DALLAS — For the fourth time this year, Arizona Gov. Jan Brewer is calling the Legislature back into special session to reduce the nearly $2 billion budget deficit.

The goal of this week’s session is to reduce education and social service funding by more than $300 million, cuts that Brewer had hoped to avoid through a temporary sales tax increase. The Legislature begins its regular session in January.

Even with the proposed cuts, Arizona still faces a downward spiral as estimates of the budget shortfall continue to grow. Projected revenue for the current fiscal year of $6.4 billion are down more than $3 billion from the peak of three years ago. With federal funds, the state’s budget comes to $10 billion, and the state has relied on federal stimulus funding to sustain operations.

The cuts proposed by Republican legislative leaders include funding for school equipment and social services. Lawmakers must tread carefully on education, because the stimulus program requires the state to maintain education spending at 2006 levels in order to receive stimulus funds.

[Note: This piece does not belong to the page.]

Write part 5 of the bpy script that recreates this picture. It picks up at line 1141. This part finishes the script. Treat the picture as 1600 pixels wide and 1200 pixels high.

An August special session designed to overcome an impasse between Brewer and her party’s legislative leaders failed to deliver a compromise that would have increased sales taxes for three years to cover some of the shortfall. The tax increase would have required voter approval but was not included in the budget package submitted to the governor.

Brewer’s line-item veto of the fiscal 2010 budget passed in the regular session that ended June 30 left the budget unbalanced. The governor vetoed cuts in spending for the Department of Economic Security and Department of Education. Her proposal would have raised taxes to maintain funding for those agencies. Since then, Brewer has made cuts to the Department of Economic Security.

Brewer last month asked all state agencies to report what a possible 15% cut in appropriations might mean for their operations. Among those that said they would be hardest hit was the Arizona Department of Transportation, which said it would have to lay off 60% of its workforce. ADOT, a beneficiary of federal stimulus funding designed to provide jobs, fears it would also lose some of that funding with deep state cuts.

Through September, revenue is 16.1% below last year and $233 million below the forecast. One of the measures the Legislature enacted to raise revenue is the sale and lease back of state buildings to raise $735 million. So far, the state has not arranged a deal on the buildings or on plans to lease prisons to private operators.